The price of gold at $4810 is the first resistance point for a rebound.

2026-03-20

"Gold Price at $4,810 Marks First Resistance for Rebound" 20/3/2026 10:45 Finalized 

Yesterday, the gold price plunged sharply, with the spot gold price fluctuating by nearly 365 US dollars in a single day. It hit a low of 4,503.47 US dollars in the early trading session in New York. I believe there are two reasons for the sharp drop in the gold price. First, the Federal Reserve announced that it would maintain interest rates unchanged and did not lower the median target for the federal funds rate in the next three years. The rate for this year remains at 3.4%, and for the next two years, it remains at 3.1%, meaning that the rate will stop at 3% to 3.25%. I have pointed out that when the interest rate cut cycle ends, it is the time when the gold price rally ends. As we can see now, the interest rate cut cycle is approaching its end. I have also pointed out that this is not a zero-interest rate era. Holding cash offers a certain interest rate return, and both interest rates and gold have anti-inflation effects. Investors naturally choose cash with returns. 

On the other hand, Trump stated that the United States does not lack crude oil and there is no need to maintain the Strait of Hormuz shipping lane. China, Japan, South Korea and Europe are the main users of this shipping lane. Let them solve the problem themselves. Especially when the United States asked these countries to send warships to maintain the safety of the shipping lane and was refused, why should the United States still provide them with a protective umbrella? I have long said that when the US-Iran war will end depends on Trump. Once this statement was made, it was equivalent to the United States suspending further military actions against Iran. The direct reaction of the financial market was that the Middle East war eased, which was the main reason for the second wave of gold price decline. Of course, it is unknown whether he has other plans to catch Iran off guard when it relaxes its guard. 
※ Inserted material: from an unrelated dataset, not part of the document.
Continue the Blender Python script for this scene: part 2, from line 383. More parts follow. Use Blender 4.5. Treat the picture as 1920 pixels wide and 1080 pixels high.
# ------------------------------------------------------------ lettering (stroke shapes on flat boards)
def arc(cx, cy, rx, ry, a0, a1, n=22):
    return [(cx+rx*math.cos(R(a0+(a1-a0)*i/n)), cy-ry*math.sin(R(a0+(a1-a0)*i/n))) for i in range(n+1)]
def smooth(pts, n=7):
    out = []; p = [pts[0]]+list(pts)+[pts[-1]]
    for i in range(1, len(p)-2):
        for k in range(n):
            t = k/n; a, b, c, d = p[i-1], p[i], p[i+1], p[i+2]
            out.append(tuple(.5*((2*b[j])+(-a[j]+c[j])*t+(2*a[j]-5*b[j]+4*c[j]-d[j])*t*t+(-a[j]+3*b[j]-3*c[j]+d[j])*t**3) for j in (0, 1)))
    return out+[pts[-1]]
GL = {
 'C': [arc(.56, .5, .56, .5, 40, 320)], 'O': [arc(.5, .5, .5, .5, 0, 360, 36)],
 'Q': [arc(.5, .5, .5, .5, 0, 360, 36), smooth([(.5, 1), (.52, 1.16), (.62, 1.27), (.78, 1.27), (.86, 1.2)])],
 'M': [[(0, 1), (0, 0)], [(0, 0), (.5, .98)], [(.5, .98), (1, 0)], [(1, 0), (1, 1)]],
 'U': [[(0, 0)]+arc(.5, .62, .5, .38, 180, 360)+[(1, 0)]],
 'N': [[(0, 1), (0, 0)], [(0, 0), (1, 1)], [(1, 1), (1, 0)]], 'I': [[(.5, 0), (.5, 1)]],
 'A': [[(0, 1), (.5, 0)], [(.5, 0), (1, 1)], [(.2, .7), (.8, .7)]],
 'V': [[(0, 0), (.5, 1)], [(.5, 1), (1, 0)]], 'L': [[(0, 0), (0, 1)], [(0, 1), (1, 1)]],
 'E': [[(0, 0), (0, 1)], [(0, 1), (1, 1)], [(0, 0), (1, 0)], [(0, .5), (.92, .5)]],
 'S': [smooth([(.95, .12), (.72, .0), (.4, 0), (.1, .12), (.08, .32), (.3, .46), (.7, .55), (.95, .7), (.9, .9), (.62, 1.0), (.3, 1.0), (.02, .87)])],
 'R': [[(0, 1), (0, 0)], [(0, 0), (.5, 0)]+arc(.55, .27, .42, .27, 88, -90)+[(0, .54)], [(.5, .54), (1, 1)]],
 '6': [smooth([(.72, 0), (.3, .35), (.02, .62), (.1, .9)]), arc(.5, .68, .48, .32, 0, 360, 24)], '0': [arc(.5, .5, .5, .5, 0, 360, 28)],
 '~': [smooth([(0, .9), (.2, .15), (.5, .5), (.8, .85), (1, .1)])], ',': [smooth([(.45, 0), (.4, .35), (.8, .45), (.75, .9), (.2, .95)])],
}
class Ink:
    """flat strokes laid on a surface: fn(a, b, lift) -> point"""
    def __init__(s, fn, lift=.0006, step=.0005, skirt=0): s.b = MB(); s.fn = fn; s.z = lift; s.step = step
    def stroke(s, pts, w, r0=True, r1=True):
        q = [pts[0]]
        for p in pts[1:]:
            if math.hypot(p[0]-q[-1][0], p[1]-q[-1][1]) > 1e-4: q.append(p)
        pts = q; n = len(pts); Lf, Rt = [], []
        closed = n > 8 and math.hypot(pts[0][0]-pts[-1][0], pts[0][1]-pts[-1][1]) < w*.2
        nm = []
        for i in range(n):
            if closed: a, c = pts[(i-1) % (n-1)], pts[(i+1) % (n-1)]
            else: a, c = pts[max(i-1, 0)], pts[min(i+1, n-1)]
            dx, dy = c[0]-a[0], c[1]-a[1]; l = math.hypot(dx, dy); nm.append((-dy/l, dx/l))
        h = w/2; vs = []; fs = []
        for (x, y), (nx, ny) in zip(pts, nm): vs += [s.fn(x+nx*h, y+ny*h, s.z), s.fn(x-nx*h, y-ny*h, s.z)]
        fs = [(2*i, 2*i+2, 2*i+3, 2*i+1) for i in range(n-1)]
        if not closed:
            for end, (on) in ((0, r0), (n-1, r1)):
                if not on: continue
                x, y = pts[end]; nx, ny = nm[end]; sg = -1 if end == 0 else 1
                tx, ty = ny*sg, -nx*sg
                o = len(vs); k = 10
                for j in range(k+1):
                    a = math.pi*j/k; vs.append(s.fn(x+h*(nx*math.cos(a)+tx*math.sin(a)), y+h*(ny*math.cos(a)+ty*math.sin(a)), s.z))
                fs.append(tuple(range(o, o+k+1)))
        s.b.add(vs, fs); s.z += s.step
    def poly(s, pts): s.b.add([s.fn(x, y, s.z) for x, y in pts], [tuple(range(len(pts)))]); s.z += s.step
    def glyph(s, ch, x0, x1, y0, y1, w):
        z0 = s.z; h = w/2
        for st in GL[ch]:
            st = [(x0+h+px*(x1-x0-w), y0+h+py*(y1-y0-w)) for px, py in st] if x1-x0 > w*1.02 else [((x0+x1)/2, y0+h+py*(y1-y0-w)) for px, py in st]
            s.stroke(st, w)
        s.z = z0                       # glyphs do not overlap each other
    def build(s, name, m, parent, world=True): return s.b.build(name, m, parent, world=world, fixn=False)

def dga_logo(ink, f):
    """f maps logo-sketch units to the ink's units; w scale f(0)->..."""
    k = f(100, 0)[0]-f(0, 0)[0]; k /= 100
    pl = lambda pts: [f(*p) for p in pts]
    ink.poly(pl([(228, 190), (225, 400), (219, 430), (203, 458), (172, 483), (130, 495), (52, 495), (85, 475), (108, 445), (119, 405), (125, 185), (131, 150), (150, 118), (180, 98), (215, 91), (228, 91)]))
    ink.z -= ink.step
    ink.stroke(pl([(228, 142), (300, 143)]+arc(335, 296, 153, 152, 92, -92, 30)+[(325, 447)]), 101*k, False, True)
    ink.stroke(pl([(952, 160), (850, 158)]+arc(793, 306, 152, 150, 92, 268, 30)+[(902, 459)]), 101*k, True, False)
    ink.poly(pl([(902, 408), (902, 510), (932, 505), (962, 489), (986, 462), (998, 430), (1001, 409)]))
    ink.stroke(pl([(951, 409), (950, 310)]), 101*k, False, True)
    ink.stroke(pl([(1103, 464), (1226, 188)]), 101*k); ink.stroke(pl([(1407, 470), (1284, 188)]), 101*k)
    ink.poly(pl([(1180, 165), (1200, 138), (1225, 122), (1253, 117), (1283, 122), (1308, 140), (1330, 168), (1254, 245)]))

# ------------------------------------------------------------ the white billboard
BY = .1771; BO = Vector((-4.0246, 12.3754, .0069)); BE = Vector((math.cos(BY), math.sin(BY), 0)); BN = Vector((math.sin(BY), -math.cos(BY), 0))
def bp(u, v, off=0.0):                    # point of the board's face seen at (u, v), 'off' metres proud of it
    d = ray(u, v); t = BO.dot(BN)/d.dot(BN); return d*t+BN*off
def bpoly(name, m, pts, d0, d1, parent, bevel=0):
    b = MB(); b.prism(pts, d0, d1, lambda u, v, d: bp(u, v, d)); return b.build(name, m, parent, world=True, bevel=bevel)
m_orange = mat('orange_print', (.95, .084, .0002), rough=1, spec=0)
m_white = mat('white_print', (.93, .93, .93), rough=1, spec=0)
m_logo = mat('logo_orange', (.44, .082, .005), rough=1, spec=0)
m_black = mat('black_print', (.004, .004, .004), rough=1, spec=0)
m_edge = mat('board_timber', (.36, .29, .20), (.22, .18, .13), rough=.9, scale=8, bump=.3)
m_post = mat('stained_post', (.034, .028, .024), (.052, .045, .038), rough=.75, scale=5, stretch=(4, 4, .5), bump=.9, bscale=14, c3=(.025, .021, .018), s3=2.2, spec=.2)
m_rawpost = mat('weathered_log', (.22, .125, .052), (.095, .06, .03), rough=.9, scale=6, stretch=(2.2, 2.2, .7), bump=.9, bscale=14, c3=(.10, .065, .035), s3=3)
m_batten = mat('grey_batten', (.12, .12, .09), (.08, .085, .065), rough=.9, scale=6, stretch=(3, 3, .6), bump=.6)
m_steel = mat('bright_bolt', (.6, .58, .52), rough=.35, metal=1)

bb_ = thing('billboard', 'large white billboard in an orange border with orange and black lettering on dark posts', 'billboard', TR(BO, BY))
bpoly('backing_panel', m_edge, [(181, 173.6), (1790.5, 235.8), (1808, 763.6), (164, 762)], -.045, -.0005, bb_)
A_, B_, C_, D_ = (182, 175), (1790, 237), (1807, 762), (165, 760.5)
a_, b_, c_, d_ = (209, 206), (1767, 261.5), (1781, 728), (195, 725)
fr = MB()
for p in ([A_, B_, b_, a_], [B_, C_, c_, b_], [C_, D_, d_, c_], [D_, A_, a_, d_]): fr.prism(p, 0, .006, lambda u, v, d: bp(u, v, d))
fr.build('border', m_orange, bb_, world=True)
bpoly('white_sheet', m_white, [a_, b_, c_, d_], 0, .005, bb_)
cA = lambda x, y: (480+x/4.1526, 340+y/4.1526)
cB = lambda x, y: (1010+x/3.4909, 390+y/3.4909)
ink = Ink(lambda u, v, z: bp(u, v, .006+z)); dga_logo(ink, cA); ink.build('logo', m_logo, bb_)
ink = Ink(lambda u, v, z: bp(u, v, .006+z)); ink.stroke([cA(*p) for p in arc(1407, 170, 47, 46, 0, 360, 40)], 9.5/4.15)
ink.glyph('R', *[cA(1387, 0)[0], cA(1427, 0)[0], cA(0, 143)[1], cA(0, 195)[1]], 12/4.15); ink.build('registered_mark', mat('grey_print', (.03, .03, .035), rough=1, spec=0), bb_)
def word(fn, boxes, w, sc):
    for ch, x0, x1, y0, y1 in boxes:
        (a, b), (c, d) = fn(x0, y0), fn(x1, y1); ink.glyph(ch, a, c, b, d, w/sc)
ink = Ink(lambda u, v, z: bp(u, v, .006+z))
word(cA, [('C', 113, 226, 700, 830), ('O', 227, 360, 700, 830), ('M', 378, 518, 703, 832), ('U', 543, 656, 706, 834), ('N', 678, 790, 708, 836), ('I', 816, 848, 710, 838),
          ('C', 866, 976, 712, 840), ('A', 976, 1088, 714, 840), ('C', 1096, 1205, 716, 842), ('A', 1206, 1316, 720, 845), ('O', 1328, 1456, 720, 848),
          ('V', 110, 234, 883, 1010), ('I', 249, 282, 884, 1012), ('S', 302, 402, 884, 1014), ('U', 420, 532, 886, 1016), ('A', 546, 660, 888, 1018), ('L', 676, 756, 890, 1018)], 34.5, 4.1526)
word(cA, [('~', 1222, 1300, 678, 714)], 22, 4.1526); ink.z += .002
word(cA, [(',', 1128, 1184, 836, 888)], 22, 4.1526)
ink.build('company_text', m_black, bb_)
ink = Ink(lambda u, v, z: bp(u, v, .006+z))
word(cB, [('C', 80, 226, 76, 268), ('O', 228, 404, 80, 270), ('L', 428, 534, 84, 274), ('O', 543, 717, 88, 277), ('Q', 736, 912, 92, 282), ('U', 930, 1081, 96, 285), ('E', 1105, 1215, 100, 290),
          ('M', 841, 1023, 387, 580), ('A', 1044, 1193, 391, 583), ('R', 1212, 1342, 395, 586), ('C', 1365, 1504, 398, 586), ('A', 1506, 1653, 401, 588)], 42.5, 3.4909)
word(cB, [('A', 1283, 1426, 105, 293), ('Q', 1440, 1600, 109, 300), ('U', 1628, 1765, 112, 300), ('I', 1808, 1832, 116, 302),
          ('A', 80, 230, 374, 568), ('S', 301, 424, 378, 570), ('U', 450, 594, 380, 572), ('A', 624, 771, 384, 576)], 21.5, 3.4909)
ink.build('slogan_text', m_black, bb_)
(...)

Spot gold prices fell below the 50-day simple moving average (SMA) on the daily chart (currently around 4980) on Wednesday but failed to stage a strong rebound. Instead, they were further pressured by Trump's remarks and have now dropped nearly 300 dollars from the 50-day SMA, leaving considerable room for a rebound. This has attracted market players to cover their short positions. Moreover, the sharp decline yesterday pushed the 9-hour RSI to 5, indicating severe overselling and driving gold prices to gradually recover. Currently, gold prices are holding above the 20-hour SMA (currently around 4652). Gold prices are expected to rebound further within the day. As 4660 dollars is at a Gann level angle, if gold prices can hold above this level, the next significant resistance level would be at the 45-degree angle at 4810 dollars, which is very close to the 50-hour SMA (4808). Therefore, gold prices are likely to fluctuate between 4660 and 4810 dollars within the day. In a worse-case scenario, gold prices may fall again and form a double bottom on the hourly chart before rebounding. However, external risk events often occur on Saturdays or Sundays, so it is not advisable to hold positions over the weekend. 

The above content is for reference only and does not constitute investment advice.